§ PROBLEM TO WORK ON
Write the data out again in full, with no departure from the original.

§ DATA BLOCK
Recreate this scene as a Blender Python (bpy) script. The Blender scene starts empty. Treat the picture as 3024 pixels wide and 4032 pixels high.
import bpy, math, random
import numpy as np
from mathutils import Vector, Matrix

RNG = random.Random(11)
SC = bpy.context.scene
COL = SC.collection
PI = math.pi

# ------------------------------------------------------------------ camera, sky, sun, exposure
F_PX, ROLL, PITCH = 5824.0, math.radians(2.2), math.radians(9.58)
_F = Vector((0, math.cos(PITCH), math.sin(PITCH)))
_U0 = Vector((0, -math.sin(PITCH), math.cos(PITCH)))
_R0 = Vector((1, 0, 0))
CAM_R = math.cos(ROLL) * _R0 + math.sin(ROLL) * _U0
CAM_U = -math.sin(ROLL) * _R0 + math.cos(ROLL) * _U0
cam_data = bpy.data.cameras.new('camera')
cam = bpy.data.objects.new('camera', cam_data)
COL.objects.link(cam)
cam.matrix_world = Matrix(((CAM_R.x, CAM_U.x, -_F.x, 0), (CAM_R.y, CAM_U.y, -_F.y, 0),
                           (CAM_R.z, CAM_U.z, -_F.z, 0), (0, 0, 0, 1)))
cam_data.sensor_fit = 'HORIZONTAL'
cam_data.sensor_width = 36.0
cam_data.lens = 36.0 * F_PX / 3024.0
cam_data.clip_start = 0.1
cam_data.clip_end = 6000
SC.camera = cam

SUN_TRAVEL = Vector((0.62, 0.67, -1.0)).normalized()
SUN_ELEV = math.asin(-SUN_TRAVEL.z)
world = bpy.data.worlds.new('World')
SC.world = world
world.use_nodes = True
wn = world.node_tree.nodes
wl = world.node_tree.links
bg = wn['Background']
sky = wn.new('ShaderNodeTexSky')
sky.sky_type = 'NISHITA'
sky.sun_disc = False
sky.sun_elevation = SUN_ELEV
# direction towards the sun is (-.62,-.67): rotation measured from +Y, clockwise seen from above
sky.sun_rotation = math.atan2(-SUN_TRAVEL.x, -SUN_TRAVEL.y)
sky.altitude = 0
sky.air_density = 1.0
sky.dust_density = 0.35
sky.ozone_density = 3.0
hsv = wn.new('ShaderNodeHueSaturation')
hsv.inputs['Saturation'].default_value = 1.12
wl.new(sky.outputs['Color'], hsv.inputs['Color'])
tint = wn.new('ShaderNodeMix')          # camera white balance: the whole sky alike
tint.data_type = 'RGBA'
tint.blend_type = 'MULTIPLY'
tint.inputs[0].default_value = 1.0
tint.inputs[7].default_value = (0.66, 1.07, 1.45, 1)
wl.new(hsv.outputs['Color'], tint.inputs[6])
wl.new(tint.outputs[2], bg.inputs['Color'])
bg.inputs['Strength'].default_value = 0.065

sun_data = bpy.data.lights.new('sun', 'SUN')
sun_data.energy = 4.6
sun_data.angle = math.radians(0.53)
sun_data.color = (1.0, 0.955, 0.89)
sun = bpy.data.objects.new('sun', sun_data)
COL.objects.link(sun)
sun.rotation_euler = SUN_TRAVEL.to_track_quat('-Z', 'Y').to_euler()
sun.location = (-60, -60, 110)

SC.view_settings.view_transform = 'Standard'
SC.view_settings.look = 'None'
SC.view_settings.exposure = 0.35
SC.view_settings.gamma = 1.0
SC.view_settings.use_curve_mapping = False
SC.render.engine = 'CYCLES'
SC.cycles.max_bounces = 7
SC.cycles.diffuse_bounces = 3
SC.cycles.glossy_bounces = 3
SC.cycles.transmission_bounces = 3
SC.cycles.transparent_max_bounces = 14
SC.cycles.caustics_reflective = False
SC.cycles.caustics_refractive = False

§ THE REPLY
Recreate this scene as a Blender Python (bpy) script. The Blender scene starts empty. Treat the picture as 3024 pixels wide and 4032 pixels high.
import bpy, math, random
import numpy as np
from mathutils import Vector, Matrix

RNG = random.Random(11)
SC = bpy.context.scene
COL = SC.collection
PI = math.pi

# ------------------------------------------------------------------ camera, sky, sun, exposure
F_PX, ROLL, PITCH = 5824.0, math.radians(2.2), math.radians(9.58)
_F = Vector((0, math.cos(PITCH), math.sin(PITCH)))
_U0 = Vector((0, -math.sin(PITCH), math.cos(PITCH)))
_R0 = Vector((1, 0, 0))
CAM_R = math.cos(ROLL) * _R0 + math.sin(ROLL) * _U0
CAM_U = -math.sin(ROLL) * _R0 + math.cos(ROLL) * _U0
cam_data = bpy.data.cameras.new('camera')
cam = bpy.data.objects.new('camera', cam_data)
COL.objects.link(cam)
cam.matrix_world = Matrix(((CAM_R.x, CAM_U.x, -_F.x, 0), (CAM_R.y, CAM_U.y, -_F.y, 0),
                           (CAM_R.z, CAM_U.z, -_F.z, 0), (0, 0, 0, 1)))
cam_data.sensor_fit = 'HORIZONTAL'
cam_data.sensor_width = 36.0
cam_data.lens = 36.0 * F_PX / 3024.0
cam_data.clip_start = 0.1
cam_data.clip_end = 6000
SC.camera = cam

SUN_TRAVEL = Vector((0.62, 0.67, -1.0)).normalized()
SUN_ELEV = math.asin(-SUN_TRAVEL.z)
world = bpy.data.worlds.new('World')
SC.world = world
world.use_nodes = True
wn = world.node_tree.nodes
wl = world.node_tree.links
bg = wn['Background']
sky = wn.new('ShaderNodeTexSky')
sky.sky_type = 'NISHITA'
sky.sun_disc = False
sky.sun_elevation = SUN_ELEV
# direction towards the sun is (-.62,-.67): rotation measured from +Y, clockwise seen from above
sky.sun_rotation = math.atan2(-SUN_TRAVEL.x, -SUN_TRAVEL.y)
sky.altitude = 0
sky.air_density = 1.0
sky.dust_density = 0.35
sky.ozone_density = 3.0
hsv = wn.new('ShaderNodeHueSaturation')
hsv.inputs['Saturation'].default_value = 1.12
wl.new(sky.outputs['Color'], hsv.inputs['Color'])
tint = wn.new('ShaderNodeMix')          # camera white balance: the whole sky alike
tint.data_type = 'RGBA'
tint.blend_type = 'MULTIPLY'
tint.inputs[0].default_value = 1.0
tint.inputs[7].default_value = (0.66, 1.07, 1.45, 1)
wl.new(hsv.outputs['Color'], tint.inputs[6])
wl.new(tint.outputs[2], bg.inputs['Color'])
bg.inputs['Strength'].default_value = 0.065

sun_data = bpy.data.lights.new('sun', 'SUN')
sun_data.energy = 4.6
sun_data.angle = math.radians(0.53)
sun_data.color = (1.0, 0.955, 0.89)
sun = bpy.data.objects.new('sun', sun_data)
COL.objects.link(sun)
sun.rotation_euler = SUN_TRAVEL.to_track_quat('-Z', 'Y').to_euler()
sun.location = (-60, -60, 110)

SC.view_settings.view_transform = 'Standard'
SC.view_settings.look = 'None'
SC.view_settings.exposure = 0.35
SC.view_settings.gamma = 1.0
SC.view_settings.use_curve_mapping = False
SC.render.engine = 'CYCLES'
SC.cycles.max_bounces = 7
SC.cycles.diffuse_bounces = 3
SC.cycles.glossy_bounces = 3
SC.cycles.transmission_bounces = 3
SC.cycles.transparent_max_bounces = 14
SC.cycles.caustics_reflective = False
SC.cycles.caustics_refractive = False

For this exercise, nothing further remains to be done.